Parks & Recreation Commissioner Adrian Benepe, Lower Manhattan Development Corporation President Stefan Pryor, Community Board 3 Chair David McWater, and I.S. 131 students and principal Jane Lehrac today cut the ribbon on Hester & Canal Street Field in Sara D. Roosevelt Park. The $2.1 million project was funded through a Lower Manhattan Development Corporation (LMDC) grant.
“With a new state-of-the-art synthetic track and field and increased green space, Sara D. Roosevelt Park offers the surrounding Chinatown community more and better recreational opportunities than ever before,” said Commissioner Benepe. “Thanks to the support of the Lower Manhattan Development Corporation, area residents can now relax and recreate in this and a dozen other new or renovated parks and green spaces.”
“Funding park improvements throughout the area positively impacts the quality of life for residents in Lower Manhattan, which is why it is an ongoing priority for the LMDC,” said LMDC President Stefan Pryor. “The improvements made here at Sara D. Roosevelt, and those at other parks, are an important part of our mission to not just rebuild, but to make Lower Manhattan better than it was before. We appreciate the leadership of Governor Pataki, Mayor Bloomberg and the joint efforts of students at I.S. 131 and the Parks Department under Commissioner Benepe.”
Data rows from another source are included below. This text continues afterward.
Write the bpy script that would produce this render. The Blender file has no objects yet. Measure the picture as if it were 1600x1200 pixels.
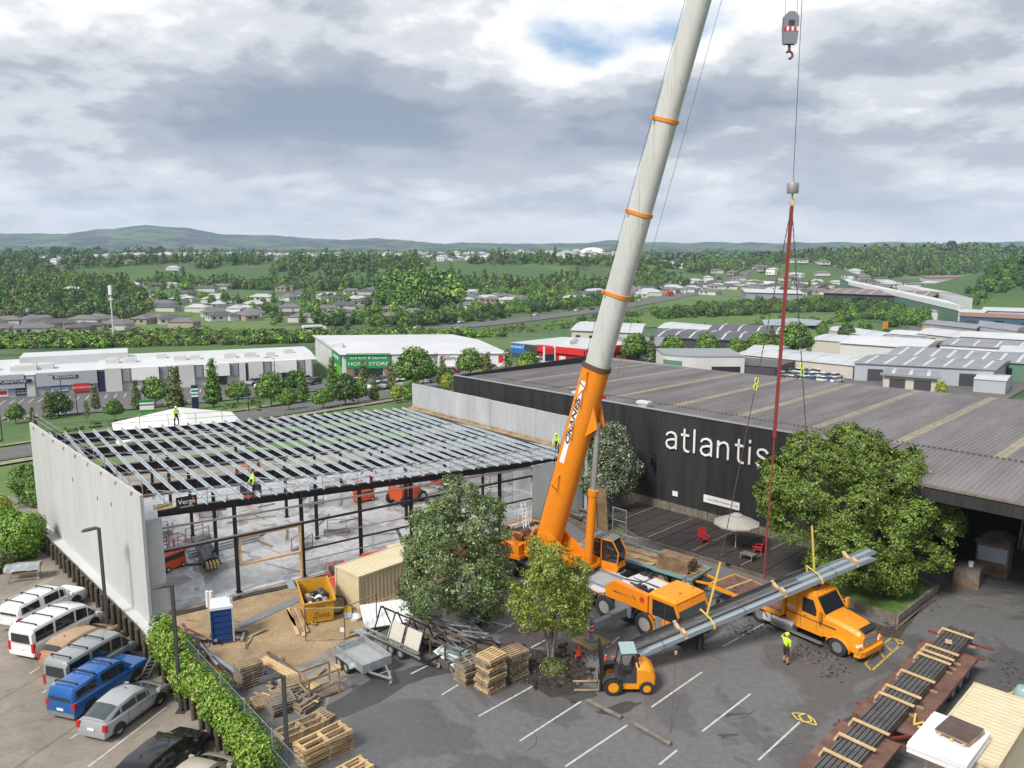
import bpy,math,random
import numpy as np
from mathutils import Vector,Matrix
R=math.radians
random.seed(7)
sc=bpy.context.scene
col=sc.collection
# ------------------------------------------------------------------ camera, sky, sun, exposure
CAM_H=22.0
FPX=1280.0
PITCH=math.atan(218.0/FPX)
cam_d=bpy.data.cameras.new('camera')
cam_d.sensor_width=36.0
cam_d.lens=FPX/1600.0*36.0
cam_d.clip_start=0.5
cam_d.clip_end=30000
cam=bpy.data.objects.new('camera',cam_d)
col.objects.link(cam)
cam.location=(0,0,CAM_H)
cam.rotation_euler=(math.pi/2-PITCH,0,0)
sc.camera=cam
SKY_X,SKY_Y=20.0,5.0
SUN_EL,SUN_AZ=R(46),R(-138)  # azimuth measured from +Y towards +X
world=bpy.data.worlds.new('World')
sc.world=world
world.use_nodes=True
def build_world():
 nt=world.node_tree; N=nt.nodes; L=nt.links
 N.clear()
 out=N.new('ShaderNodeOutputWorld'); bg=N.new('ShaderNodeBackground')
 sky=N.new('ShaderNodeTexSky'); sky.sky_type='NISHITA'; sky.sun_disc=False
 sky.sun_elevation=SUN_EL; sky.sun_rotation=SUN_AZ
 tc=N.new('ShaderNodeTexCoord'); sep=N.new('ShaderNodeSeparateXYZ')
 L.new(tc.outputs['Generated'],sep.inputs[0])
 def m(op,a,b=None,clamp=False):
  n=N.new('ShaderNodeMath'); n.operation=op; n.use_clamp=clamp
  for i,v in enumerate((a,b)):
   if v is None:continue
   if isinstance(v,(int,float)):n.inputs[i].default_value=v
   else:L.new(v,n.inputs[i])
  return n.outputs[0]
 def noise(vec,scale,detail,rough,dist=0.0,off=(0,0,0)):
  mp=N.new('ShaderNodeMapping'); mp.inputs['Location'].default_value=off
  L.new(vec,mp.inputs[0])
  n=N.new('ShaderNodeTexNoise'); n.inputs['Scale'].default_value=scale
  n.inputs['Detail'].default_value=detail; n.inputs['Roughness'].default_value=rough
  n.inputs['Distortion'].default_value=dist
  L.new(mp.outputs[0],n.inputs['Vector']); return n.outputs[0]
 def ramp(v,stops):
  r=N.new('ShaderNodeValToRGB'); r.color_ramp.interpolation='EASE'
  e=r.color_ramp.elements
  while len(e)<len(stops):e.new(0.5)
  for k,(p,c)in enumerate(stops):
   e[k].position=p; e[k].color=(c[0],c[1],c[2],1)if isinstance(c,tuple)else(c,c,c,1)
  L.new(v,r.inputs[0]); return r.outputs[0]
 def mix(f,a,b,bt='MIX'):
  n=N.new('ShaderNodeMix'); n.data_type='RGBA'; n.blend_type=bt
  if isinstance(f,(int,float)):n.inputs[0].default_value=f
  else:L.new(f,n.inputs[0])
  for i,v in((6,a),(7,b)):
   if isinstance(v,tuple):n.inputs[i].default_value=(*v,1)
   else:L.new(v,n.inputs[i])
  return n.outputs[2]
 zc=m('ADD',m('ABSOLUTE',sep.outputs[2]),0.27)
 cb=N.new('ShaderNodeCombineXYZ')
 L.new(m('DIVIDE',sep.outputs[0],zc),cb.inputs[0]); L.new(m('DIVIDE',sep.outputs[1],zc),cb.inputs[1])
 P=cb.outputs[0]
 big=noise(P,0.85,2,0.5,0.2,(SKY_X,SKY_Y,0))
 mid=noise(P,2.1,9,0.52,0.1,(SKY_X+4.4,5.3+SKY_Y,0))
 puff=noise(P,6.0,8,0.58,0.1,(7,2,0))
 dens=m('ADD',m('MULTIPLY',big,0.60),m('MULTIPLY',mid,0.40))
 cover=ramp(dens,[(0.36,0.0),(0.43,1.0)])  # a few gaps of blue
 shade=m('ADD',m('MULTIPLY',dens,0.80),m('MULTIPLY',puff,0.20))
 cloud=ramp(shade,[(0.385,(1.0,0.985,0.955)),(0.45,(0.88,0.88,0.875)),(0.50,(0.60,0.62,0.645)),(0.55,(0.375,0.405,0.455)),(0.63,(0.24,0.285,0.355))])
 skyc=mix(1.0,sky.outputs[0],(0.115,0.115,0.115),'MULTIPLY')
 body=mix(cover,skyc,cloud)
 low=ramp(sep.outputs[2],[(0.0,0.80),(0.05,0.30),(0.14,0.0)])  # distant stratus flattens towards the horizon
 body=mix(low,body,(0.90,0.90,0.89))
 L.new(body,bg.inputs[0]); bg.inputs[1].default_value=0.76
 L.new(bg.outputs[0],out.inputs[0])
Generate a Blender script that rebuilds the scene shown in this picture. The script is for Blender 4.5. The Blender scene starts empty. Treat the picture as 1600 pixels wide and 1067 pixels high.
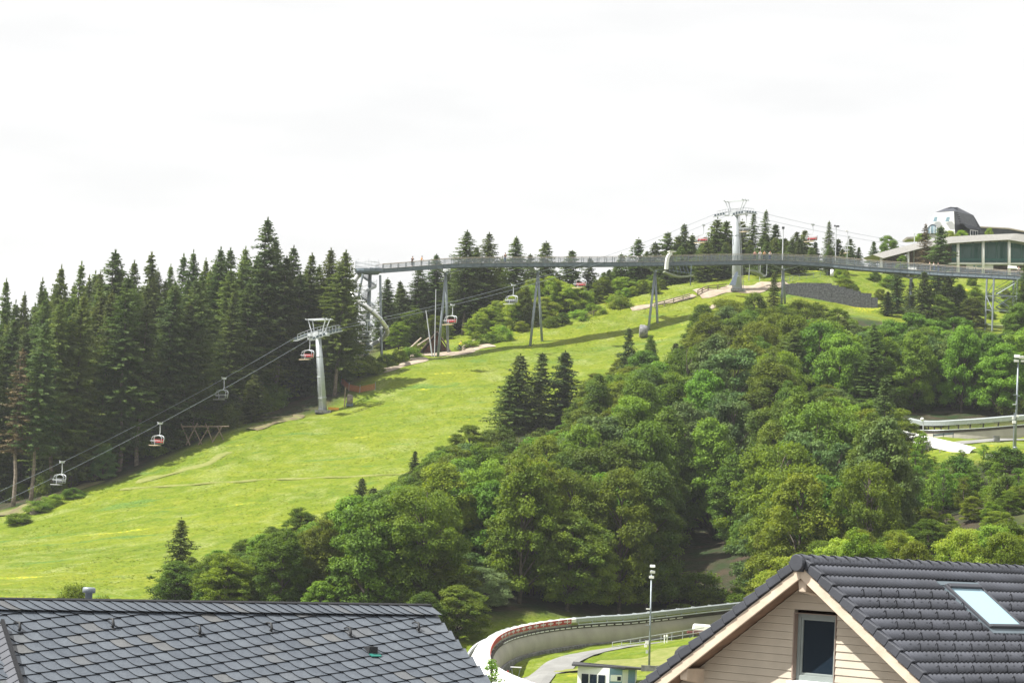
import bpy, bmesh, math, random
import numpy as np
from mathutils import Vector, Matrix, Euler
random.seed(7); RNG = np.random.default_rng(11)
C = bpy.context.scene
COL = C.collection
R = math.radians

# ------------------------------------------------------------------ camera, sky, sun
W, H, F, HC, ROLL = 1600.0, 1067.0, 4000.0, 836.0, R(2.9)
PITCH = math.atan((HC - 533.5) * math.cos(ROLL) / F)
def ray(px, py):
    u = (px - 800) / F; v = (533.5 - py) / F
    c, s = math.cos(ROLL), math.sin(ROLL)
    u, v = u * c - v * s, u * s + v * c
    cp, sp = math.cos(PITCH), math.sin(PITCH)
    return Vector((u, cp - sp * v, sp + cp * v))
def P(px, py, Y):                       # point seen at a photo pixel, Y metres away
    r = ray(px, py); return r * (Y / r.y)
cd = bpy.data.cameras.new('camera'); cam = bpy.data.objects.new('camera', cd); COL.objects.link(cam)
cd.sensor_width = 36; cd.lens = 36 * F / W; cd.clip_end = 20000; cd.clip_start = 0.5
fwd = Vector((0, math.cos(PITCH), math.sin(PITCH)))
ex = ray(900, 533.5) - ray(800, 533.5); ex.normalize()
ez = -fwd; ey = ez.cross(ex)
cam.matrix_world = Matrix((ex, ey, ez)).transposed().to_4x4()
C.camera = cam
C.render.resolution_x = 1024; C.render.resolution_y = 682

HAZE = 0.00011
SUN_AZ, SUN_EL = R(-101), R(55)          # azimuth from +Y towards +X
w = bpy.data.worlds.new('World'); C.world = w; w.use_nodes = True
nt = w.node_tree; nt.nodes.clear()
out = nt.nodes.new('ShaderNodeOutputWorld'); bg = nt.nodes.new('ShaderNodeBackground')
sky = nt.nodes.new('ShaderNodeTexSky'); sky.sky_type = 'NISHITA'; sky.sun_disc = False
sky.sun_elevation = SUN_EL; sky.sun_rotation = SUN_AZ; sky.dust_density = 3
tc = nt.nodes.new('ShaderNodeTexCoord'); mp = nt.nodes.new('ShaderNodeMapping'); mp.inputs['Scale'].default_value = (3, 3, 16)
nz = nt.nodes.new('ShaderNodeTexNoise'); nz.inputs['Scale'].default_value = 3.0; nz.inputs['Detail'].default_value = 6
rp = nt.nodes.new('ShaderNodeValToRGB'); rp.color_ramp.elements[0].position = .35; rp.color_ramp.elements[1].position = .7
rp.color_ramp.elements[0].color = (6.5, 6.47, 6.42, 1); rp.color_ramp.elements[1].color = (7.2, 7.15, 7.05, 1)
mx = nt.nodes.new('ShaderNodeMix'); mx.data_type = 'RGBA'; mx.inputs[0].default_value = .93
L = nt.links.new
L(tc.outputs['Generated'], mp.inputs['Vector']); L(mp.outputs[0], nz.inputs['Vector']); L(nz.outputs['Fac'], rp.inputs[0])
L(sky.outputs[0], mx.inputs[6]); L(rp.outputs[0], mx.inputs[7]); L(mx.outputs[2], bg.inputs['Color'])
bg.inputs['Strength'].default_value = 0.08
L(bg.outputs[0], out.inputs['Surface'])
sd = bpy.data.lights.new('sun', 'SUN'); sd.energy = 5.0; sd.angle = R(.6); sd.color = (1, .97, .91)
sun = bpy.data.objects.new('sun', sd); COL.objects.link(sun)
sdir = Vector((math.sin(SUN_AZ) * math.cos(SUN_EL), math.cos(SUN_AZ) * math.cos(SUN_EL), math.sin(SUN_EL)))
sun.rotation_euler = sdir.to_track_quat('Z', 'Y').to_euler()
C.view_settings.view_transform = 'Standard'; C.view_settings.look = 'None'
C.view_settings.exposure = 0.95; C.view_settings.gamma = 1

# ------------------------------------------------------------------ materials
def mat(name, col, rough=.7, metal=0, spec=.4, var=0, scale=4, bump=0, bscale=None, col2=None, detail=5, coord='Object', objvar=0):
    m = bpy.data.materials.new(name); m.use_nodes = True
    n = m.node_tree; b = n.nodes['Principled BSDF']
    b.inputs['Roughness'].default_value = rough; b.inputs['Metallic'].default_value = metal
    b.inputs['Specular IOR Level'].default_value = spec
    b.inputs['Base Color'].default_value = (*col, 1)
    t = n.nodes.new('ShaderNodeTexCoord')
    if var or col2:
        z = n.nodes.new('ShaderNodeTexNoise'); z.inputs['Scale'].default_value = scale; z.inputs['Detail'].default_value = detail
        n.links.new(t.outputs[coord], z.inputs['Vector'])
        r = n.nodes.new('ShaderNodeValToRGB'); r.color_ramp.elements[0].position = .36; r.color_ramp.elements[1].position = .66
        if col2: c1, c2 = col, col2
        else: c1 = tuple(x * (1 - var) for x in col); c2 = tuple(min(1, x * (1 + var)) for x in col)
        r.color_ramp.elements[0].color = (*c1, 1); r.color_ramp.elements[1].color = (*c2, 1)
        n.links.new(z.outputs['Fac'], r.inputs[0]); src = r.outputs[0]
        n.links.new(src, b.inputs['Base Color'])
    if bump:
        z2 = n.nodes.new('ShaderNodeTexNoise'); z2.inputs['Scale'].default_value = bscale or scale * 4; z2.inputs['Detail'].default_value = 4
        n.links.new(t.outputs[coord], z2.inputs['Vector'])
        bp = n.nodes.new('ShaderNodeBump'); bp.inputs['Strength'].default_value = bump; bp.inputs['Distance'].default_value = .05
        n.links.new(z2.outputs['Fac'], bp.inputs['Height']); n.links.new(bp.outputs[0], b.inputs['Normal'])
    return m
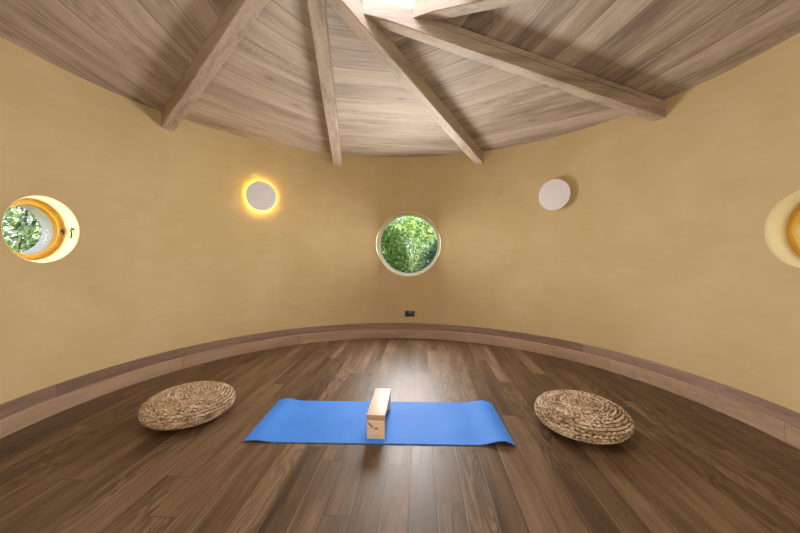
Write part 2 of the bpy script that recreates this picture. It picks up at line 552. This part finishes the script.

Parks & Recreation landscape designer Nancy Prince and resident engineer William Leong created the design, which features a synthetic turf field and three-lane track that replaces the park's previous patched asphalt field. The Park's Canal and Chrystie Street entrance was also reconstructed, and new paths, benches, lighting, and decorative pavement were added. The site's perimeter fence and wall was also reconstructed. The landscape was updated with an expanded lawn, and new tree, shrub and perennial plantings to compliment the existing large plane trees.
In May 2003, Mayor Michael Bloomberg and Governor George Pataki announced the LMDC's allocation of $25 million to rejuvenate and create new green spaces throughout Lower Manhattan. Sara D. Roosevelt's reconstruction is one of thirteen Lower Manhattan sites Parks & Recreation has or intends to create or improve though this grant.
The 7.85-acre park was named in 1934 after Sara Delano Roosevelt, mother of President Franklin Delano Roosevelt. The parkland was acquired by the City in 1929 for the purpose of widening Chrystie and Forsyth Streets and building low-cost housing, but was later set aside for “playgrounds and resting places for mothers and children.” The construction of the park in 1934 was the largest park project on the Lower East Side since the acquisition of Tompkins Square Park a century earlier. At the park's dedication on September 14, 1934, Harry H. Schlacht, founder of the East Side Home News, proclaimed the day to be “the birth of a new Lower East Side.”